Já o procurador Rodrigo Timóteo da Costa e Silva explica que o parecer não visa a anulação da privatização, mas demonstrar que estes bens não eram titularizados pela CSN por estarem destinados a uma finalidade pública. “Cuja atribuição é do município, estado e União”, alega.

Ação popular reivindica o óbvio

Na ação popular, os requerentes alegam o óbvio: que apenas um quinto do patrimônio imobiliário entregue há 22 anos ao Grupo Vicunha foi destinado à implantação do parque industrial da usina. O empreendimento é do empresário Benjamin Steinbruch, que venceu o leilão de privatização em batalha jurídica. A CSN foi arrematada por R$ 1,2 bilhão.

Ambientes e imóveis antes freqüentado por moradores em Volta Redonda, e fechados com cercas de cadeados há mais de 15 anos pela CSN, que também não os utiliza para nada, revolta a população.

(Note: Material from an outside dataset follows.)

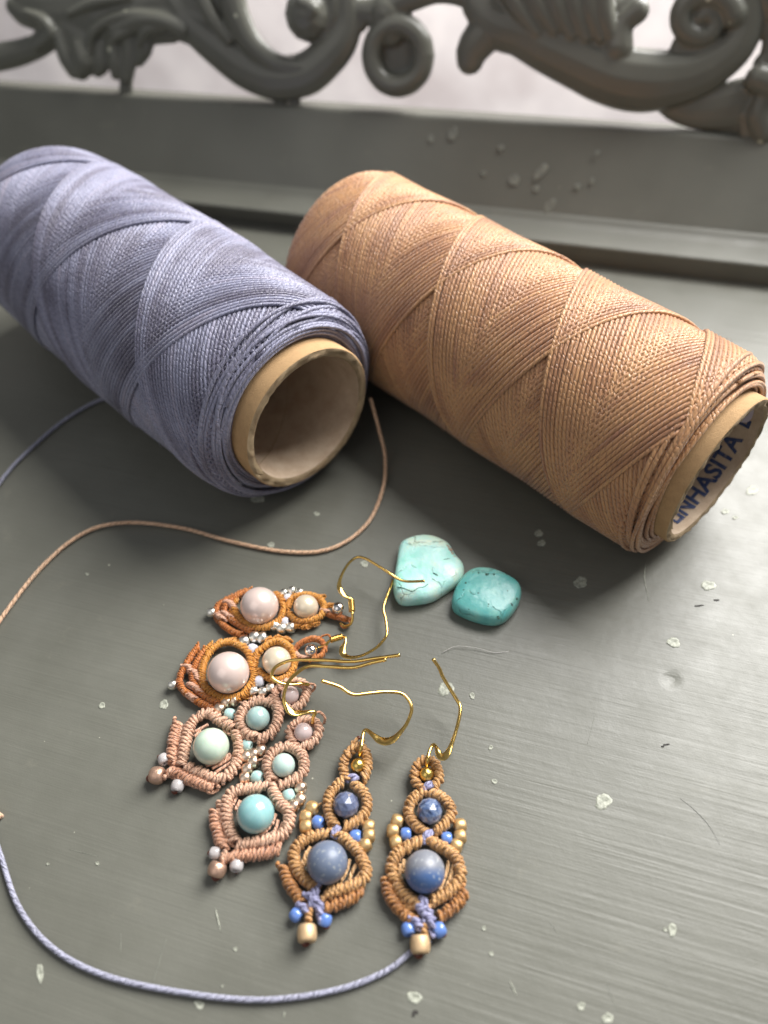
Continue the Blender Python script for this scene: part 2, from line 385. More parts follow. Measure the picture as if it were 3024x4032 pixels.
M['sodalite_pale'] = stone('grey_sodalite', [(.34, lin(62, 70, 98)), (.5, lin(98, 108, 136)), (.66, lin(140, 144, 158))], 3.4, .24, .6, None, 0)
M['blue_seed'] = NT('opaque_blue_glass').col(lin(96, 128, 192)).set(Roughness=.16, Coat_Weight=.5).m
def glass(name, col, tr=.85, rough=.04):
    m = NT(name); m.col(m.mix(m.ramp(m.noise(m.coords(), 5, 2), [(.4, (0, 0, 0)), (.6, (1, 1, 1))]), col, tuple(min(1, x*.85+.1) for x in col)))
    m.set(Roughness=rough, Transmission_Weight=tr, IOR=1.45, Coat_Weight=.4); return m.m
M['clear_pink'] = glass('clear_pink_glass', lin(248, 226, 222), .42); M['opal'] = glass('milky_opal_glass', lin(222, 222, 234), .2)
M['white_seed'] = glass('pearly_white_glass', lin(222, 216, 214), .45, .1); M['aqua_seed'] = glass('clear_aqua_glass', lin(190, 226, 222), .3)
def turquoise(name, a, b, c_, matrix=.0):
    m = NT(name); g = m.coords(); n = m.noise(g, 1.3, 5, .6, .5); col = m.ramp(n, [(.3, a), (.5, b), (.7, c_)])
    v = m.n('ShaderNodeTexVoronoi', feature='DISTANCE_TO_EDGE'); v.inputs['Scale'].default_value = 1.3
    mpn = m.n('ShaderNodeMix', data_type='VECTOR'); mpn.inputs[0].default_value = .35; m.l(g, mpn.inputs[4])
    nz = m.n('ShaderNodeTexNoise'); nz.inputs['Scale'].default_value = 2.5; nz.inputs['Detail'].default_value = 4; m.l(g, nz.inputs['Vector']); m.l(nz.outputs['Color'], mpn.inputs[5])
    m.l(mpn.outputs[1], v.inputs['Vector'])
    line = m.ramp(v.outputs['Distance'], [(0, (1, 1, 1)), (.018, (0, 0, 0))])
    patch = m.ramp(m.noise(g, 2.3, 2), [(.5, (0, 0, 0)), (.62, (1, 1, 1))])
    veins = m.math('MULTIPLY', line, patch)
    col = m.mix(m.math('MULTIPLY', veins, .6), col, lin(70, 96, 84))
    pit = m.ramp(m.noise(g, 6.5, 3, .5), [(.70, (0, 0, 0)), (.74, (1, 1, 1))])
    col = m.mix(m.math('MULTIPLY', pit, matrix), col, lin(44, 50, 44))
    m.col(col); hh = m.math('SUBTRACT', m.noise(g, 2.2, 4), m.math('MULTIPLY', veins, .5))
    m.set(Roughness=.34, Normal=m.bump(hh, .035), Subsurface_Weight=.08, Subsurface_Scale=.002, Coat_Weight=.2, Coat_Roughness=.3); return m.m
M['turq_pale'] = turquoise('pale_turquoise', lin(150, 222, 206), lin(186, 234, 226), lin(222, 236, 212), .1)
M['turq_deep'] = turquoise('deep_turquoise', lin(84, 166, 162), lin(108, 184, 178), lin(146, 202, 188), .9)
M['matrix'] = card('brown_stone_matrix', lin(120, 92, 74), lin(206, 190, 168), .7)
M['fibre'] = NT('pale_fibre').col(lin(200, 196, 190)).set(Roughness=.5).m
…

“Essa situação chega a ser um escárnio diante de uma população tão sofrida, com o desemprego provocado pela própria CSN após a privatização, e o impedimento do sagrado direito de ir e vir em seu próprio território”, critica o metalúrgico Sandro Honório, membro da Comissão Ambiental Sul, formadas por representantes da sociedade local, que preza pelos direitos dos moradores e pelo meio ambiente.

O presidente do Sindicato dos Engenheiros, João Thomaz, lembra que em 2004, quando era vereador, enviou sugestão ao BNDES para que o banco recebesse o valor do empréstimo de R$ 1 bilhão que fez ao Grupo Vicunha em 1993, em terras, que seriam devolvidas ao poder público. “Essa proposta ainda vale”, diz

Entenda o caso

O historiador Raphael Lima lembra que, a partir de 1968, a CSN começou a entregar ao município serviços antes oferecidos pela estatal.

“Aos poucos, a empresa foi se dedicando às atividades específicas e muitos patrimônios deixaram de ter qualquer funcionalidade pública. A partir de 1993, ações sociais passaram a ficar de lado. De 2000 em diante, a CSN começa a cercear o acesso dos moradores a áreas comuns antes frequentadas, como a Fazenda Santa Cecília”, lembra.

Nos anos seguintes, Steinbruch ampliou o fechamento, que perdura, com porteiras, arame farpado e seguranças, em campos de futebol, áreas de lazer, a mata da Cicuta e terrenos do Aero Clube. O prefeito Antônio Francisco Neto disse que prefere aguardar o desfecho judicial para se pronunciar.